I have the same experience with the Dvorak layout, which is what I used when I learned to type, at age... um... nine? People crack up when I try to type on anyone else's machine, because my WPM drops by a factor of ten.
This is part of the reason I basically refuse to customize anything on a new linux machine; my needs are already weird enough that I'd rather just adapt myself to the defaults for everything else.
I mostly use Ctrl-[ for Escape. I have a lot or weird Ctrl bindings. Not an emacs level of Ctrl bindings, but enough that I use this particular rearrangement.
No, my main work environment makes the remapping inaccessible, so I have declined to buy a touchbar.

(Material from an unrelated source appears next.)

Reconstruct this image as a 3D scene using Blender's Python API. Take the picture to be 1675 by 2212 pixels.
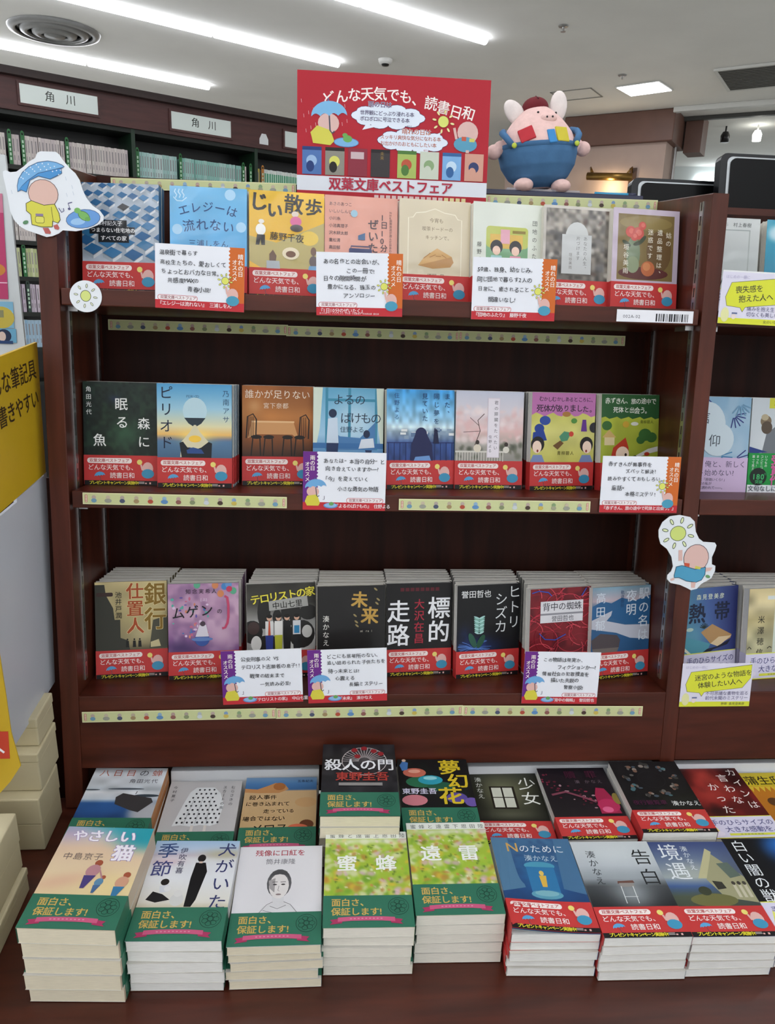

A consultant offered me one free and I still declined, requesting an original rMBP instead.
> My last couple of jobs have given me no choice aside from a MBP and OS X. They do this because they don't want to manage multiple kinds of machines from an IT perspective.
This is a huge improvement over when I started developing and was forced to use Windows.
The managing multiple kinds of machines issues is a real one, speaking from the other end. For uniquely talented software engineers I might let them use what they want but from managing an IT department you definitely want anyone who has no reason to be otherwise on the same exact hardware and software configuration.
Yeah, at my last place, the deal was: First we have to find 5 - 10 devs who want to switch to linux (there were 50 - 100 in total). Then we get a PXE boot image to install linux and, well, DHCP. We get to try it for a couple of month, while producing documentation on how linux works with the infrastructure.